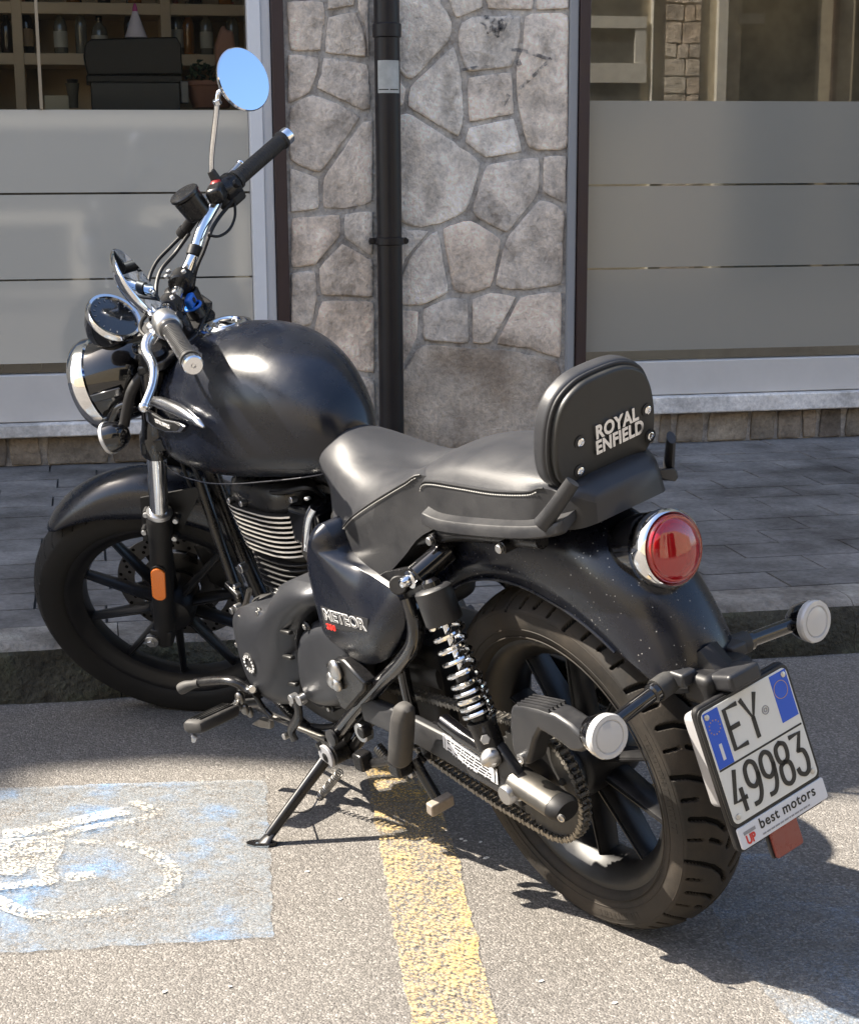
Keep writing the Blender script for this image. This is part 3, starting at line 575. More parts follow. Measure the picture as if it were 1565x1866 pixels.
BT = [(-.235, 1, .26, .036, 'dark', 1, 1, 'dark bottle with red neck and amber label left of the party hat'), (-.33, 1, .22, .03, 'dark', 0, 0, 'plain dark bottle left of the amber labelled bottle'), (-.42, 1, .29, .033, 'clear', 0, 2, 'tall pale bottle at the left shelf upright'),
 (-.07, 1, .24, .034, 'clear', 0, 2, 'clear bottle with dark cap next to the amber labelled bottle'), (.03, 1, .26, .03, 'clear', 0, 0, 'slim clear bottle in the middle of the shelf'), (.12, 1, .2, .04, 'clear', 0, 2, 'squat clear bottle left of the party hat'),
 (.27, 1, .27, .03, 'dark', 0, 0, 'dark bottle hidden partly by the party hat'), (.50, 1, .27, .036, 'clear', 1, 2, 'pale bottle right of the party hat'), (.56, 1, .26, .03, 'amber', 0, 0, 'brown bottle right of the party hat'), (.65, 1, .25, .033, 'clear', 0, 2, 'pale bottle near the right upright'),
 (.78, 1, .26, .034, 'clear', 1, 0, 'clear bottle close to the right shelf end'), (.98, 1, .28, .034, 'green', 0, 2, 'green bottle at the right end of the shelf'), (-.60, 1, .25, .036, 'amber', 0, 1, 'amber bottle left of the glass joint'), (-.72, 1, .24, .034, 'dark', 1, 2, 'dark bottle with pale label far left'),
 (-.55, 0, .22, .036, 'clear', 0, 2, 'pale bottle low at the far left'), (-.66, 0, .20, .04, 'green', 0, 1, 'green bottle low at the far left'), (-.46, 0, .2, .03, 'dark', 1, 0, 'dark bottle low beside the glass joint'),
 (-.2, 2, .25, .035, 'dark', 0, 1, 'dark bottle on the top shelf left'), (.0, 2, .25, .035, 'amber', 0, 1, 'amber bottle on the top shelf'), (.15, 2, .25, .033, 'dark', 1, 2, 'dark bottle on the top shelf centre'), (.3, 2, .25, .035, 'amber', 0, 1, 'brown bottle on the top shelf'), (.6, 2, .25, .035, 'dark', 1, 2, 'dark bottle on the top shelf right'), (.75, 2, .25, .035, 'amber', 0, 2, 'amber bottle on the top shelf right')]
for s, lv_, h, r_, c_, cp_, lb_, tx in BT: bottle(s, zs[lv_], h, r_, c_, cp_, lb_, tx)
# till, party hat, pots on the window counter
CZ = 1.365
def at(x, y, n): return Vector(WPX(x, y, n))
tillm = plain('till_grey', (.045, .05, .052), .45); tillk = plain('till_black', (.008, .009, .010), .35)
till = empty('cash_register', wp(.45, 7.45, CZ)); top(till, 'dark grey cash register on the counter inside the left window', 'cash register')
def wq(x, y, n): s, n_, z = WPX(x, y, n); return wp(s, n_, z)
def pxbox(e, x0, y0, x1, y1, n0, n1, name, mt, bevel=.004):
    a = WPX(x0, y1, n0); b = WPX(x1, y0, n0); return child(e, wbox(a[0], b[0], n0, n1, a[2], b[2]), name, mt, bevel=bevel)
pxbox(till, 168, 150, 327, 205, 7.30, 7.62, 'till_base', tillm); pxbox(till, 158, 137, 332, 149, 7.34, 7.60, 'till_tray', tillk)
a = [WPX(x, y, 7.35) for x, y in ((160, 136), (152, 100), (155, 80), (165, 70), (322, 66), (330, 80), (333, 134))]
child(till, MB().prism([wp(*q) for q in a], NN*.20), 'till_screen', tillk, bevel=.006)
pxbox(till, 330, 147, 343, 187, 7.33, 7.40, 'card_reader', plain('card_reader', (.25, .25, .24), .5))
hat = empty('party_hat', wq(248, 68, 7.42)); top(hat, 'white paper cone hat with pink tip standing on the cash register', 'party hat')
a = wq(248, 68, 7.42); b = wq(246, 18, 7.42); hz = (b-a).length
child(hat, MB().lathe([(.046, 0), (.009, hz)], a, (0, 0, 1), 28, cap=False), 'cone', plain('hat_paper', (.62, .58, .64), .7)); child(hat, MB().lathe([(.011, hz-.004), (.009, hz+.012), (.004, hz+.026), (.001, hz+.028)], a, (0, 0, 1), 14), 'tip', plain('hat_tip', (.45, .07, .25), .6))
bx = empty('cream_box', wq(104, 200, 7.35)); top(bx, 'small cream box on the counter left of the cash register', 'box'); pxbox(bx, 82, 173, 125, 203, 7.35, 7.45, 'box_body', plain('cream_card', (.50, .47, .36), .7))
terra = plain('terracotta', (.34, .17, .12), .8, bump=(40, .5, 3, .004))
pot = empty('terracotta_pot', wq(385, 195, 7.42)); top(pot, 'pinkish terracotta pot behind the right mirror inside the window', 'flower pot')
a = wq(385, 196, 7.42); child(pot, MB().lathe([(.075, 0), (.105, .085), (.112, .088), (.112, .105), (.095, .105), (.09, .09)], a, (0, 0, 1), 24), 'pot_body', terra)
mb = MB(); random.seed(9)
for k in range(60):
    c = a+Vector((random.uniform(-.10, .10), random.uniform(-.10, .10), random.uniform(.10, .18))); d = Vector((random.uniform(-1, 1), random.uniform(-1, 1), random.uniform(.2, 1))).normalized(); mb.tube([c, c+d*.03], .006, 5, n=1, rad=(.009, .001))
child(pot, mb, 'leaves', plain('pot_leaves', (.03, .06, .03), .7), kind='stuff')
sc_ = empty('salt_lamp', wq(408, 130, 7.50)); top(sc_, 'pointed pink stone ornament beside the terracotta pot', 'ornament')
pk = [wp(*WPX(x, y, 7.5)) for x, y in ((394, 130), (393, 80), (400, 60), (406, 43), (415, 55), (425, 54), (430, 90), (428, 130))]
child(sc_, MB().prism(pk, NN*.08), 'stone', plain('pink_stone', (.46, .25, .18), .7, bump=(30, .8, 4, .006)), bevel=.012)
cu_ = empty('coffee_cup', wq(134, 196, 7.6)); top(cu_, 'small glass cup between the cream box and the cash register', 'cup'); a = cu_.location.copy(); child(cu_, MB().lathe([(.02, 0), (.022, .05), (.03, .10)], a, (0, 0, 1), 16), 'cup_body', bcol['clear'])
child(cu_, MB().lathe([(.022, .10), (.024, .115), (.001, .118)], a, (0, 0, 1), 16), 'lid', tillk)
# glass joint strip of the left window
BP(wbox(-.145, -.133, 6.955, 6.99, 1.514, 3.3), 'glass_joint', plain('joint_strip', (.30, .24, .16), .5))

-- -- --

• WRITTEN EXERCISE
Are you able to set down all the lines above exactly, without any pictures?

• WRITTEN RESPONSE
Keep writing the Blender script for this image. This is part 3, starting at line 575. More parts follow. Measure the picture as if it were 1565x1866 pixels.
BT = [(-.235, 1, .26, .036, 'dark', 1, 1, 'dark bottle with red neck and amber label left of the party hat'), (-.33, 1, .22, .03, 'dark', 0, 0, 'plain dark bottle left of the amber labelled bottle'), (-.42, 1, .29, .033, 'clear', 0, 2, 'tall pale bottle at the left shelf upright'),
 (-.07, 1, .24, .034, 'clear', 0, 2, 'clear bottle with dark cap next to the amber labelled bottle'), (.03, 1, .26, .03, 'clear', 0, 0, 'slim clear bottle in the middle of the shelf'), (.12, 1, .2, .04, 'clear', 0, 2, 'squat clear bottle left of the party hat'),
 (.27, 1, .27, .03, 'dark', 0, 0, 'dark bottle hidden partly by the party hat'), (.50, 1, .27, .036, 'clear', 1, 2, 'pale bottle right of the party hat'), (.56, 1, .26, .03, 'amber', 0, 0, 'brown bottle right of the party hat'), (.65, 1, .25, .033, 'clear', 0, 2, 'pale bottle near the right upright'),
 (.78, 1, .26, .034, 'clear', 1, 0, 'clear bottle close to the right shelf end'), (.98, 1, .28, .034, 'green', 0, 2, 'green bottle at the right end of the shelf'), (-.60, 1, .25, .036, 'amber', 0, 1, 'amber bottle left of the glass joint'), (-.72, 1, .24, .034, 'dark', 1, 2, 'dark bottle with pale label far left'),
 (-.55, 0, .22, .036, 'clear', 0, 2, 'pale bottle low at the far left'), (-.66, 0, .20, .04, 'green', 0, 1, 'green bottle low at the far left'), (-.46, 0, .2, .03, 'dark', 1, 0, 'dark bottle low beside the glass joint'),
 (-.2, 2, .25, .035, 'dark', 0, 1, 'dark bottle on the top shelf left'), (.0, 2, .25, .035, 'amber', 0, 1, 'amber bottle on the top shelf'), (.15, 2, .25, .033, 'dark', 1, 2, 'dark bottle on the top shelf centre'), (.3, 2, .25, .035, 'amber', 0, 1, 'brown bottle on the top shelf'), (.6, 2, .25, .035, 'dark', 1, 2, 'dark bottle on the top shelf right'), (.75, 2, .25, .035, 'amber', 0, 2, 'amber bottle on the top shelf right')]
for s, lv_, h, r_, c_, cp_, lb_, tx in BT: bottle(s, zs[lv_], h, r_, c_, cp_, lb_, tx)
# till, party hat, pots on the window counter
CZ = 1.365
def at(x, y, n): return Vector(WPX(x, y, n))
tillm = plain('till_grey', (.045, .05, .052), .45); tillk = plain('till_black', (.008, .009, .010), .35)
till = empty('cash_register', wp(.45, 7.45, CZ)); top(till, 'dark grey cash register on the counter inside the left window', 'cash register')
def wq(x, y, n): s, n_, z = WPX(x, y, n); return wp(s, n_, z)
def pxbox(e, x0, y0, x1, y1, n0, n1, name, mt, bevel=.004):
    a = WPX(x0, y1, n0); b = WPX(x1, y0, n0); return child(e, wbox(a[0], b[0], n0, n1, a[2], b[2]), name, mt, bevel=bevel)
pxbox(till, 168, 150, 327, 205, 7.30, 7.62, 'till_base', tillm); pxbox(till, 158, 137, 332, 149, 7.34, 7.60, 'till_tray', tillk)
a = [WPX(x, y, 7.35) for x, y in ((160, 136), (152, 100), (155, 80), (165, 70), (322, 66), (330, 80), (333, 134))]
child(till, MB().prism([wp(*q) for q in a], NN*.20), 'till_screen', tillk, bevel=.006)
pxbox(till, 330, 147, 343, 187, 7.33, 7.40, 'card_reader', plain('card_reader', (.25, .25, .24), .5))
hat = empty('party_hat', wq(248, 68, 7.42)); top(hat, 'white paper cone hat with pink tip standing on the cash register', 'party hat')
a = wq(248, 68, 7.42); b = wq(246, 18, 7.42); hz = (b-a).length
child(hat, MB().lathe([(.046, 0), (.009, hz)], a, (0, 0, 1), 28, cap=False), 'cone', plain('hat_paper', (.62, .58, .64), .7)); child(hat, MB().lathe([(.011, hz-.004), (.009, hz+.012), (.004, hz+.026), (.001, hz+.028)], a, (0, 0, 1), 14), 'tip', plain('hat_tip', (.45, .07, .25), .6))
bx = empty('cream_box', wq(104, 200, 7.35)); top(bx, 'small cream box on the counter left of the cash register', 'box'); pxbox(bx, 82, 173, 125, 203, 7.35, 7.45, 'box_body', plain('cream_card', (.50, .47, .36), .7))
terra = plain('terracotta', (.34, .17, .12), .8, bump=(40, .5, 3, .004))
pot = empty('terracotta_pot', wq(385, 195, 7.42)); top(pot, 'pinkish terracotta pot behind the right mirror inside the window', 'flower pot')
a = wq(385, 196, 7.42); child(pot, MB().lathe([(.075, 0), (.105, .085), (.112, .088), (.112, .105), (.095, .105), (.09, .09)], a, (0, 0, 1), 24), 'pot_body', terra)
mb = MB(); random.seed(9)
for k in range(60):
    c = a+Vector((random.uniform(-.10, .10), random.uniform(-.10, .10), random.uniform(.10, .18))); d = Vector((random.uniform(-1, 1), random.uniform(-1, 1), random.uniform(.2, 1))).normalized(); mb.tube([c, c+d*.03], .006, 5, n=1, rad=(.009, .001))
child(pot, mb, 'leaves', plain('pot_leaves', (.03, .06, .03), .7), kind='stuff')
sc_ = empty('salt_lamp', wq(408, 130, 7.50)); top(sc_, 'pointed pink stone ornament beside the terracotta pot', 'ornament')
pk = [wp(*WPX(x, y, 7.5)) for x, y in ((394, 130), (393, 80), (400, 60), (406, 43), (415, 55), (425, 54), (430, 90), (428, 130))]
child(sc_, MB().prism(pk, NN*.08), 'stone', plain('pink_stone', (.46, .25, .18), .7, bump=(30, .8, 4, .006)), bevel=.012)
cu_ = empty('coffee_cup', wq(134, 196, 7.6)); top(cu_, 'small glass cup between the cream box and the cash register', 'cup'); a = cu_.location.copy(); child(cu_, MB().lathe([(.02, 0), (.022, .05), (.03, .10)], a, (0, 0, 1), 16), 'cup_body', bcol['clear'])
child(cu_, MB().lathe([(.022, .10), (.024, .115), (.001, .118)], a, (0, 0, 1), 16), 'lid', tillk)
# glass joint strip of the left window
BP(wbox(-.145, -.133, 6.955, 6.99, 1.514, 3.3), 'glass_joint', plain('joint_strip', (.30, .24, .16), .5))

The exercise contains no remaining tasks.